Similarly, we all need to know how we get turned on, what works for us when arousal doesn’t just come of its own accord. Our mythology tells us that we are not supposed to have to do this on purpose, that we are supposed to be swept away with desire, or else something is wrong: we don’t really want to make love to this person, we’ve made a terrible mistake and now what are we going to do with the kids? Men are told that they are supposed to be so turned on by the mere availability of a partner that their erection should stand up and salute without any actual sensory stimulation. Women are taught that they ought to be turned on in response to any stimulus from a partner they care about and, if they aren’t, they are frigid or perhaps feeling hostile. These are only some of the very destructive lessons you may have learned.

The first thing you need to do when desire doesn’t come up like thunder is to remember that lots of serious sluts have dealt with this problem successfully, and so can you. Let’s look at how we could go about deliberately getting turned on.

Some people just charge on, start sexual stimulation, and keep on with it until their turn-on catches up with them, and this works for many people much of the time: Dossie once had a partner who liked to leap into cold mountain lakes when they were camping, insisting that you’d get warm eventually if you just thrashed around. Other people like to get in the water one toe at a time, warming up gradually and sensually, allowing time to appreciate the changes in sensitivity that occur as they move slowly into their sexual response cycle. For many people, simply slowing down gives them the chance to get in synch with their turn-on, and once you find your turn-on it makes it easier to speed up.

Many people experience hypersensitivity, which means feeling ticklish or jumpy or irritated, when they attempt to take in sensations that are too focused or too intense in the early part of their journey to
arousal. Such ticklishness usually disappears once the person is thoroughly excited and may reappear right after orgasm. The only way to deal with hypersensitivity is to remember that very few people can get turned on while they are being tickled or irritated, so take your time. (Dossie’s partner who loved to leap into cold lakes also really loved to be tickled—that’s why you gotta ask.) Feel free to tell your lover about hypersensitivity, and what sensations you enjoy early on, and how that may be different later. Most hypersensitivity can be cured with a firm touch and a gradual approach. Start with caressing backs and shoulders and less sensitive parts of the body, making sure of serious arousal before touching the more exquisitely sensitive areas.
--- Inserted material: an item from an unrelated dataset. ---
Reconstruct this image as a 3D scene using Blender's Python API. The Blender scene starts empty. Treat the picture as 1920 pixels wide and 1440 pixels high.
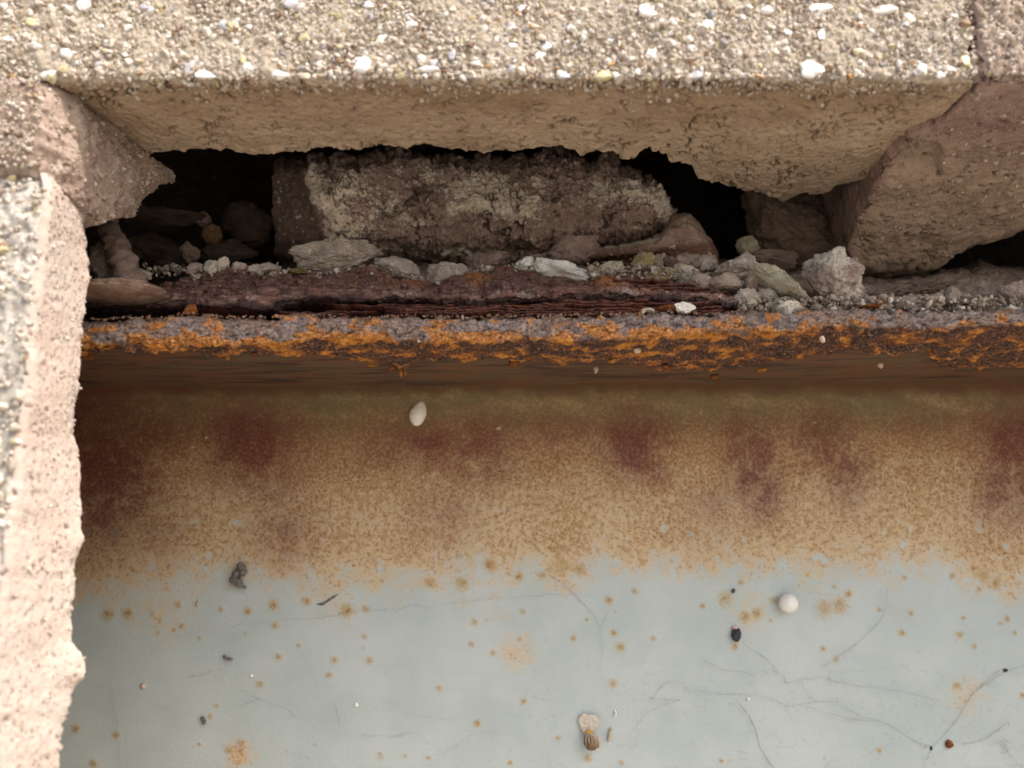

Talk with your lover about what turns you on—a fantasy? A story? Having your fingers or toes gently bitten and sucked? Ask your lover what turns him on—chewing on her neck? Brushing his hair? You could prepare for this talk by writing down a list of all the things that you know excite you, each of you on your own, and then sharing your lists. Talking can be a little risky, and risk can be exciting in and of itself.

Get into your body: sensual delights like hot tubs, bubble baths, naked skin by the warm fire, massage. These are the slower delights that give us time to focus our attention on physical pleasure and allow our busy brains to slow down or drift off into fantasy. This kind of pleasure should not be demanding; this is not the time to worry about heavy breathing or undulating hips—it is the time for entrancement.

Fantasy is a big turn-on for many people, and yes, it is perfectly normal to fantasize when your partner is doing sexy things to you. Many people also like to fantasize on their own before their erotic encounters, building up a nice head of steam before any touching actually takes place. Perhaps you would both enjoy watching an erotic video or reading each other grown-up bedtime stories. Maybe it would be hot to tell each other your favorite fantasies.

Although lust for one person is seldom satisfied by sex with another, experienced sluts know that turn-on is transferable. The excitement you feel about the sex you’re planning with Bill next weekend can easily set a fire under your session with Jane tonight, because arousal is a physical experience that can be used for anything you want. The lust in the mind persists and will still be there for you when you get around to Bill—we promise.